The National Conference on Soviet Jewry, which has dropped outright opposition to a waiver in favor of an ongoing process of “review and assessment” of trade policy, could make a decision as early as June 13, when its national leadership meets in Washington.

“We have not reached a final decision,” Martin Wenick, NCSJ’s new executive director, told reporters last Thursday at a National Press Club breakfast in Washington. “My sense is that there is still a healthy debate going on” within the Jewish community.

The conference is also known to favor codification of Soviet emigration policy into law before a total relaxation of sanctions.

Also in June, the National Jewish Community Relations Advisory Council will meet in Cincinnati to review NJCRAC’s annual Joint Program Plan, a policy blueprint followed by community relations councils across the country.

While delegates to the NJCRAC plenum in February voted in support of a waiver, they agreed not to implement the policy until the National Conference takes action.

The Workmen’s Circle decided last month to call for a waiver, becoming the first Jewish group to do so explicitly.

As they did when the amendment was first adopted in 1975, government officials will look to the Jewish community for guidance before moving to waive Jackson-Vanik.

But the Bush administration’s task may be complicated if the WJC, Workmen’s Circle and possibly NJCRAC, the National Conference and others line up on one side of the issue, while the Union of Councils, the Student Struggle for Soviet Jewry and Sharansky’s Jerusalem-based Soviet Jewry Zionist Forum line up on the other.

To waive Jackson-Vanik, President Bush would need to notify Congress that he had received assurances of changes in Soviet emigration policy and that he favored granting the Soviets “most-favored-nation” trade status.

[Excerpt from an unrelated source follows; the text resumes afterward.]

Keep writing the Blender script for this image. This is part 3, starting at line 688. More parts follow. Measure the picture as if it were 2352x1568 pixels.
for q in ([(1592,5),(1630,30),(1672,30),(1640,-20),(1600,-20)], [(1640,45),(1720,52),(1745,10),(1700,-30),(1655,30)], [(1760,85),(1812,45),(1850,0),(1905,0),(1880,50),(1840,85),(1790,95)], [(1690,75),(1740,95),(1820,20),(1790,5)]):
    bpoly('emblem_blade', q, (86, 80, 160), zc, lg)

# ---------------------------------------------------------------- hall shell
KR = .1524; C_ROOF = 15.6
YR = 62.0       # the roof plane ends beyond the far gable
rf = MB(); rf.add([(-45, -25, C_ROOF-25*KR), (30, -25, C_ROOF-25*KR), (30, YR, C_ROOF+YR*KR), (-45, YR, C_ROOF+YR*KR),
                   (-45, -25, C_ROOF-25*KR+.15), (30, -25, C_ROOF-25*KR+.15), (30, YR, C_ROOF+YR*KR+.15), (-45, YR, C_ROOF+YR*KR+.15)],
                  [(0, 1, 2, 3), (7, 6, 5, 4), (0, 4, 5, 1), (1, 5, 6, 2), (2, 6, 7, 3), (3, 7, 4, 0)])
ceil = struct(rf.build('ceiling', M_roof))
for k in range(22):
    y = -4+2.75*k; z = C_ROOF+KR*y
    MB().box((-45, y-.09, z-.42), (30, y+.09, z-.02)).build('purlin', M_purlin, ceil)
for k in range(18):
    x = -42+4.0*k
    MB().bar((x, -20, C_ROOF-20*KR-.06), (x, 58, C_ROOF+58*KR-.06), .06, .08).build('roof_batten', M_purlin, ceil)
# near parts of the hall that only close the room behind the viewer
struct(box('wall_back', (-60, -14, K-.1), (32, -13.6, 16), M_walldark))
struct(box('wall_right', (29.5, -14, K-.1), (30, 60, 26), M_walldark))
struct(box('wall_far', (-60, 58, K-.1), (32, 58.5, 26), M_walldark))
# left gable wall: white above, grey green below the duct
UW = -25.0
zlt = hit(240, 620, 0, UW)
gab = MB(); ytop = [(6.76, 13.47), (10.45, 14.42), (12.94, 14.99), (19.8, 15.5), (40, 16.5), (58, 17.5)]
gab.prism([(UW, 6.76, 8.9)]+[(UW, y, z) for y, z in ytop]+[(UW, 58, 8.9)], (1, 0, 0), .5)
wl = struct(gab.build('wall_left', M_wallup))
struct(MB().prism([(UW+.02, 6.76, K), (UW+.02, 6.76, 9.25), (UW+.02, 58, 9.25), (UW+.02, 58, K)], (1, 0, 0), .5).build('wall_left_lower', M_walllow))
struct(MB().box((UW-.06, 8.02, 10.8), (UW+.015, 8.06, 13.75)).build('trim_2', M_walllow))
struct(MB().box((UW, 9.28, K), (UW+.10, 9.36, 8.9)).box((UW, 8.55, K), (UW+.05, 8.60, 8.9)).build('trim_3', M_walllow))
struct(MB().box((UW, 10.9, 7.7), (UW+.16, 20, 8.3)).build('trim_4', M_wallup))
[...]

Congress would then have 60 days to overturn the president’s call or work toward fashioning a new U.S.-Soviet trade agreement.

U.S. HOPING FOR UNITY

“Most-favored-nation” status could be withdrawn after a waiver, but both sides acknowledge the process would be a difficult one.

Proponents of a waiver say it would be better for the Jewish community to recommend a waiver before the administration does. To wait for the administration “would undermine the Soviet perception of the influential leadership role played by the organized Jewish community,” according to a NJCRAC document on the pros and cons of the issue.

But opponents say the Bush administration is not yet eager to call for the waiver. Because the number of exportable Soviet goods is so low, they say, there is little business pressure building for a change in Soviet trade policy.

Jewish groups and administration officials both would prefer a unified Jewish response on Jackson-Vanik. But unless the Soviets move dramatically in the coming months, that unity is not likely to be forthcoming.

(JTA correspondent David Friedman in Washington contributed to this report.)